I am trying to understand a basic formula in a Celestial Mechanics reference. The formula is for the position of the Moon in a geocentric frame. The reference claims in line (981) that this should be given by $$ \vec{r}_M \approx a_M ( \cos \lambda_M, \sin \lambda_M, \iota_M \sin(\lambda_M - \bar{\omega}_M) ),$$ where $\lambda_M$ is the Moon's ecliptic longitude, $\bar{\omega}_M$ is the lunar ecliptic longitude of the ascending node, $\iota_M$ is the small inclination of the Moon's orbit with respect to the ecliptic, and $a_M$ is the distance from the Moon to the Earth.
Note that in the frame in question, the Earth's angular velocity is given by $\vec{\omega} = \omega (-\sin(\theta) \sin(\phi), \sin(\theta) \cos(\phi), \cos(\theta))$. $\phi$ is the angle of diurnal rotation, $\theta$ is the angle between the Earth's diurnal rotation axis and the ecliptic.
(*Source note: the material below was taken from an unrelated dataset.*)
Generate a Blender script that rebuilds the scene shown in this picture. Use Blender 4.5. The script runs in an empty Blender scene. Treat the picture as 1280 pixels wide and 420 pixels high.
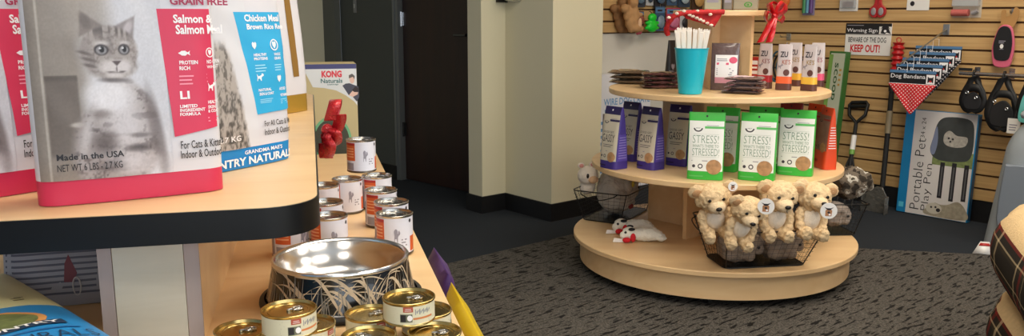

Can someone show me the derivation of $\vec{r}_M$ in terms of explicit rotation matrices?
I can quickly reproduce the formula for the Earth's angular velocity about its axis $\vec{\omega}$. I assume that the Earth's rotation axis is about $(0,0,1)$ to begin with, and then apply a clockwise rotation of $\theta$ about the $x$-axis, followed by a counterclockwise rotation about the $z$-axis to obtain $$ \vec{\omega} = \left( \begin{matrix} \cos \phi & -\sin \phi & 0 \\ \sin \phi & \cos \phi & 0 \\ 0 & 0 & 1 \end{matrix} \right) \left( \begin{matrix} 1 & 0 & 0 \\ 0 & \cos \theta & \sin \theta \\ 0 & -\sin \theta & \cos \theta \end{matrix} \right) \left( \begin{matrix} 0 \\ 0 \\ 1 \end{matrix} \right) = \left( \begin{matrix} - \sin \phi \sin \theta \\ \cos \phi \sin \theta \\ \cos \theta \end{matrix} \right), $$ precisely as claimed. How can we find the result for the lunar position $\vec{r}_M$?